WHAT THE TASK REQUIRES ▸ Begin at the line that contains "Continue the Blender", stop after the line that contains "f.build('picture_frame',M['black'],pic)", and reproduce only that span, unaltered.

RAW DATA ▸

○ ○ ○ ○

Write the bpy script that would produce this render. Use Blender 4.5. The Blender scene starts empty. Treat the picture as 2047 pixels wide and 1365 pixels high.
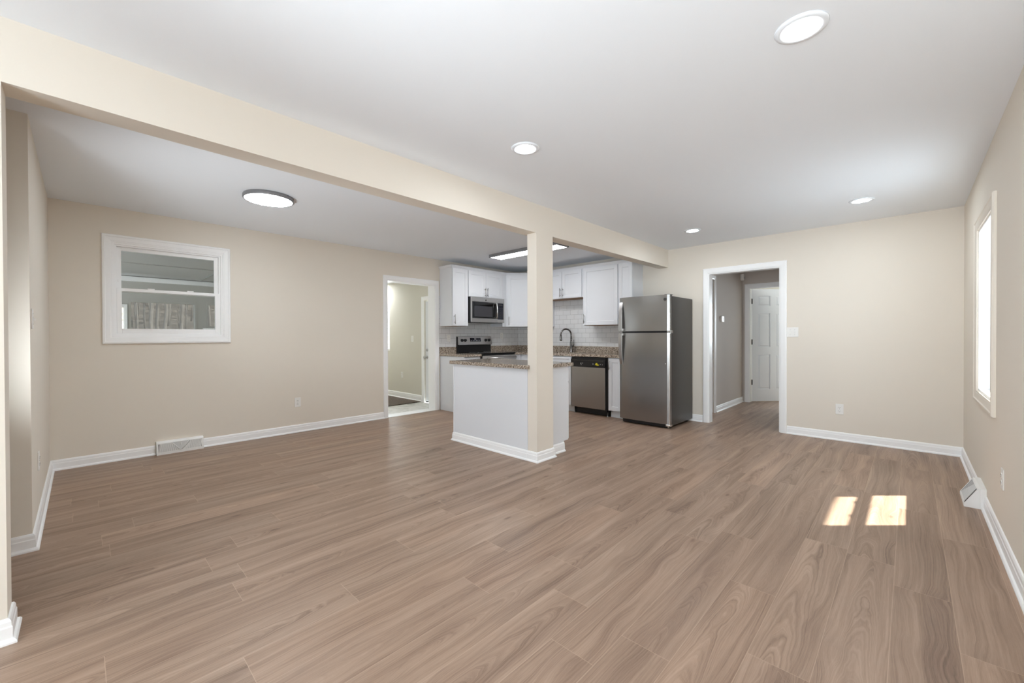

○ ○ ○ ○

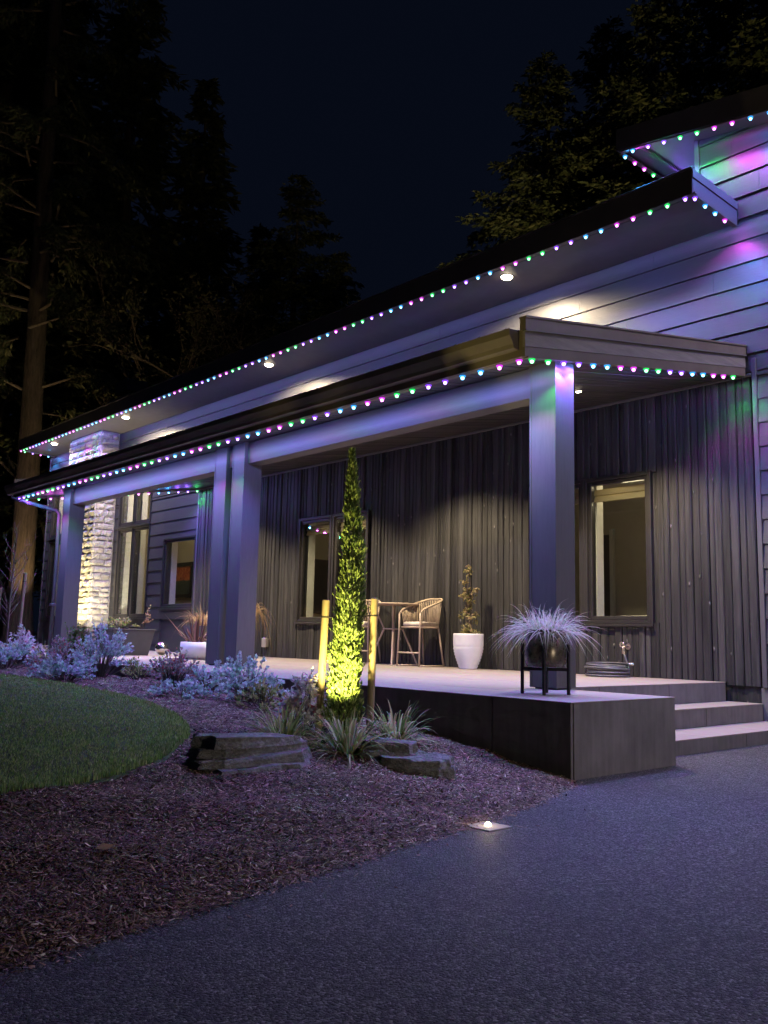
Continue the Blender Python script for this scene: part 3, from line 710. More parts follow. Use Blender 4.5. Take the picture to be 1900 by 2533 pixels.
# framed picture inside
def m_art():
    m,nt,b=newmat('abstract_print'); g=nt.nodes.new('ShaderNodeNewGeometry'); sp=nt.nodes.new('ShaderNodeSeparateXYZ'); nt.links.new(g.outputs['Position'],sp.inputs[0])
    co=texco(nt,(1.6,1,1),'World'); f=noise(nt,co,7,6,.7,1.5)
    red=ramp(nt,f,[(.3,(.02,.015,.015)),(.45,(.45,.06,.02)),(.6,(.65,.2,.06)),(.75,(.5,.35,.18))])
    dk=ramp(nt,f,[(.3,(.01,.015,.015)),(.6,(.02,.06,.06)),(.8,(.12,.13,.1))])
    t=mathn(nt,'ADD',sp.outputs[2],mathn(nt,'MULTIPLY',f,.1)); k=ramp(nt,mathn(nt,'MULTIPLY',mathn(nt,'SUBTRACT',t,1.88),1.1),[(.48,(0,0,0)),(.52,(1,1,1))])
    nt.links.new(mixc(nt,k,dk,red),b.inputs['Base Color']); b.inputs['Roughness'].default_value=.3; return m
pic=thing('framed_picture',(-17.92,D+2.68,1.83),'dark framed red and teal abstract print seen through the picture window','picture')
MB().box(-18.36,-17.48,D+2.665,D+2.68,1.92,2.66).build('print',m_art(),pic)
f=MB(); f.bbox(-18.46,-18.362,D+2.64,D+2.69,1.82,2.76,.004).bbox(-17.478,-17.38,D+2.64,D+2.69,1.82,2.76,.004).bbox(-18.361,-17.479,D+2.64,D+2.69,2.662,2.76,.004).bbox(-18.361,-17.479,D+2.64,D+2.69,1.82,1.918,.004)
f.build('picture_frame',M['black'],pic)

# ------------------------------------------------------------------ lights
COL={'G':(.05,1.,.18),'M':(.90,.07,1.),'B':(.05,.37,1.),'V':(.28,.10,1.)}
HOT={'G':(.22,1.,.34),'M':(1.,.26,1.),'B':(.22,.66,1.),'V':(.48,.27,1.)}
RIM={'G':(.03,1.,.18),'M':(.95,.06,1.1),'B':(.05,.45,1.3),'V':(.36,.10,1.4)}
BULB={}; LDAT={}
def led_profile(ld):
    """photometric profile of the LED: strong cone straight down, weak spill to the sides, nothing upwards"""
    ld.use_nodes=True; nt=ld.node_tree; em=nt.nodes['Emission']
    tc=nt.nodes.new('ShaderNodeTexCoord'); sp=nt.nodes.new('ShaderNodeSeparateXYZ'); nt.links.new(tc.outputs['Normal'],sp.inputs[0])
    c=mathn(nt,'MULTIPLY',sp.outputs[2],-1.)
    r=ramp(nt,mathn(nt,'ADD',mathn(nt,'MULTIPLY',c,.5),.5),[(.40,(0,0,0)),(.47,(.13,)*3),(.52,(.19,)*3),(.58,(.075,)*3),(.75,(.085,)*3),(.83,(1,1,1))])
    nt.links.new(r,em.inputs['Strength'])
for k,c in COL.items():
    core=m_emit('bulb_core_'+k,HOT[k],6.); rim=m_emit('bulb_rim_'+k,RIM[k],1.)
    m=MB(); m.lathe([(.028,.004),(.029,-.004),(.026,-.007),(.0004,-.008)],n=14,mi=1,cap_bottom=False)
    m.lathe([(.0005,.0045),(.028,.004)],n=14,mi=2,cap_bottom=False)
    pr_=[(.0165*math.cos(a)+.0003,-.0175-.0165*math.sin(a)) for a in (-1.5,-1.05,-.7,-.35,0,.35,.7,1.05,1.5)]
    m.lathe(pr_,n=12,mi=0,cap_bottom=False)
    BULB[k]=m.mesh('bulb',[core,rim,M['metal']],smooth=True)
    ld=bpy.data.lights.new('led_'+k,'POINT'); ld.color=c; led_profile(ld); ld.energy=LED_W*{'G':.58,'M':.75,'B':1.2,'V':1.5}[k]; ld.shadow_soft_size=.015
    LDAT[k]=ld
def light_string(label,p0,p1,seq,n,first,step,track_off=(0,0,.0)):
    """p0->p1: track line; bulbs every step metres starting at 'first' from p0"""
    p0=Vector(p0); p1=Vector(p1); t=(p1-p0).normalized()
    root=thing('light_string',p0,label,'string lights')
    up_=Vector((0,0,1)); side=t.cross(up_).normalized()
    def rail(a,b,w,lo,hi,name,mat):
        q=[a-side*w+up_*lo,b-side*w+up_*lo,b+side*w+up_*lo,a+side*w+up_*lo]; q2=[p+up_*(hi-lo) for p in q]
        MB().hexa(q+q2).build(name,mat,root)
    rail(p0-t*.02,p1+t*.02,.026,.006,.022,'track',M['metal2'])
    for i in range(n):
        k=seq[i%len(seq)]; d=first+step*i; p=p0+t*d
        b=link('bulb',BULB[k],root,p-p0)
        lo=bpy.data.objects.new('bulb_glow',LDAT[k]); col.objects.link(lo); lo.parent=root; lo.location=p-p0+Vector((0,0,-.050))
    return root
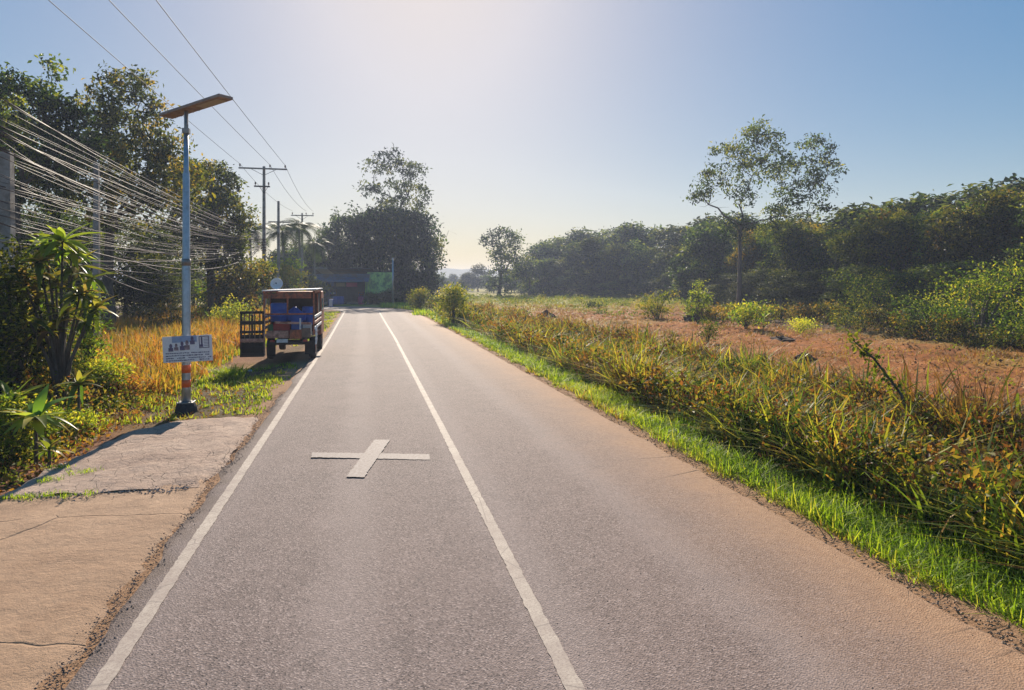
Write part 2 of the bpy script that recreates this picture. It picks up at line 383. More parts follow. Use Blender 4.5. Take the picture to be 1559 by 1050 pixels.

○ ○ ○ ○

EXERCISE RESPONSE ▸
Continue the Blender Python script for this scene: part 3, from line 710. More parts follow. Use Blender 4.5. Take the picture to be 1900 by 2533 pixels.
# framed picture inside
def m_art():
    m,nt,b=newmat('abstract_print'); g=nt.nodes.new('ShaderNodeNewGeometry'); sp=nt.nodes.new('ShaderNodeSeparateXYZ'); nt.links.new(g.outputs['Position'],sp.inputs[0])
    co=texco(nt,(1.6,1,1),'World'); f=noise(nt,co,7,6,.7,1.5)
    red=ramp(nt,f,[(.3,(.02,.015,.015)),(.45,(.45,.06,.02)),(.6,(.65,.2,.06)),(.75,(.5,.35,.18))])
    dk=ramp(nt,f,[(.3,(.01,.015,.015)),(.6,(.02,.06,.06)),(.8,(.12,.13,.1))])
    t=mathn(nt,'ADD',sp.outputs[2],mathn(nt,'MULTIPLY',f,.1)); k=ramp(nt,mathn(nt,'MULTIPLY',mathn(nt,'SUBTRACT',t,1.88),1.1),[(.48,(0,0,0)),(.52,(1,1,1))])
    nt.links.new(mixc(nt,k,dk,red),b.inputs['Base Color']); b.inputs['Roughness'].default_value=.3; return m
pic=thing('framed_picture',(-17.92,D+2.68,1.83),'dark framed red and teal abstract print seen through the picture window','picture')
MB().box(-18.36,-17.48,D+2.665,D+2.68,1.92,2.66).build('print',m_art(),pic)
f=MB(); f.bbox(-18.46,-18.362,D+2.64,D+2.69,1.82,2.76,.004).bbox(-17.478,-17.38,D+2.64,D+2.69,1.82,2.76,.004).bbox(-18.361,-17.479,D+2.64,D+2.69,2.662,2.76,.004).bbox(-18.361,-17.479,D+2.64,D+2.69,1.82,1.918,.004)
f.build('picture_frame',M['black'],pic)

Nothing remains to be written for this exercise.